Ben bir Edirne Yahudi’siyim

Hayatını Edirne sevdalısı olarak yaşamış, artık aramızda olmayan sevgili abime hitaben…

Toplum
2 Nisan 2015 Perşembe

Hayim Kan

 

Sevgili Marsel, şu anda nerede olduğuma inanamazsın. Bundan tam 53 yıl önce annemle babamın evlendiği, 39 yıl önce senin bar-mitsva konuşmanı yaptığın aynı noktada, bine yakın değerli dostla beraberim.

Evet, yanlış duymadın! Yaklaşık 30 senedir harap halde duran Büyük Edirne Sinagogu tekrar açılıyor. Buradan bakınca Edirne’de benden çok daha uzun süre, üstelik burada geniş bir Yahudi cemaati mevcutken yaşamış birçok dostu görüyorum. Edirne’yi ve Edirne Yahudi Cemaati’ni onların anılarının tadında anlatmam imkânsız, ama biliyorum ki hayatımın ilk on beş yılını geçirdiğim bu görkemli ve asil kentle ilgili duygularımız ortaktır.

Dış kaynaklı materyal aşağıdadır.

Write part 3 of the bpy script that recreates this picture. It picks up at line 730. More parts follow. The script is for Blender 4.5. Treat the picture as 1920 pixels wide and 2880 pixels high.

Dün okudum, bir yazar şöyle yazmış: ‘Vakıflar hoşgörüyü yeniden inşa etti.’ Yazar sanki Edirne’ye en çok yakışan sıfatı seçip kullanmış. Ayrımcılık, nefret söylemi gibi tanımlar Edirne halkının sözlüğünde yer almamış, dostluk, saygı ve kardeşlik havası Edirne şehrinin ana karakteri olmuştur.

1970’li yılların sonrasında, ben onlu yaşlardayken, Edirne’de yaklaşık 30 Yahudi aile kalmıştı. Ama yine de gözümün önüne ilk gelenler, Yahudi iş sahiplerinin dükkânlarının, doktorların ve diş hekimlerinin muayenehanelerinin önündeki uzun kuyruklardır. Gözümün önündeki bu sahneler Edirne Yahudilerinin, tüm Edirne halkının gözünde dürüstlük, doğruluk, çalışkanlık ve yaptığı işe hakkını verme ile ne kadar özdeşleştiğinin bir göstergesidir.

İnsan, hayatında kendini tanımlayan birçok aidiyete sahip olur; doğduğu şehir, okuduğu okullar, sahip olduğu meslek gibi... Biri bana kendinle özdeştirdiğin iki sıfatla kendini tanıt deseydi şöyle derdim: “Ben bir Edirne Yahudi’siyim ve bundan gurur duyuyorum.”

Bu gururun, fiziksel bir göstergesi olan bu ulvi yapının tekrar ayağa kalmasında emeği geçen herkese, projeye izin veren makamlara, restorasyon çalışmasında çalışan tüm akademisyen ve sanatçı dostlara, emek veren herkese bir Edirne Yahudi’si olarak çok teşekkür ederim. 

 

 

 

Unutulmaz gün  Kardeşlik Bayramı

Renee Kohen Alfon yazdı

Ne mutlu isimler sadece birer sembol; Viktor, Ergun, Melek, Aldo… Gelmiş geçmiş, aile bağı olmayan, ne din, ne ırk, ne yaş, ne sınıf farkı gözetmeyen, sevgi ve saygı ile bağlı bu Edirne’nin nadide güzel insanlarını gururla yad etmek…

Yokluğa mahkum, içi otlarla kaplı görüp göz yaşlarımıza engel olamadığımız bu güzel sinagogda sevinç gözyaşı dökerek, yaşamın var olan manevi kutsal değerlerinin yeniden yeşerdiğini hissetmek tarifsiz bir hazdı.

Kutladığımız yalnız bir sinagog açılışı değildi. Kutladığımız belleklerden silemeyeceğimiz bu günü, bu duygu selini çocuklarımıza ileterek bu birliktelik ve kardeşlik bağını hiçbir gücün koparamayacağına olan inancımızdı.

Bu değerleri, bu günü maddi-manevi olağanüstü özveri, çaba, iyi niyetle katkıda bulunup, yaşatan kahramanlara minnet ve teşekkürleri sunarız. Berhudar olun.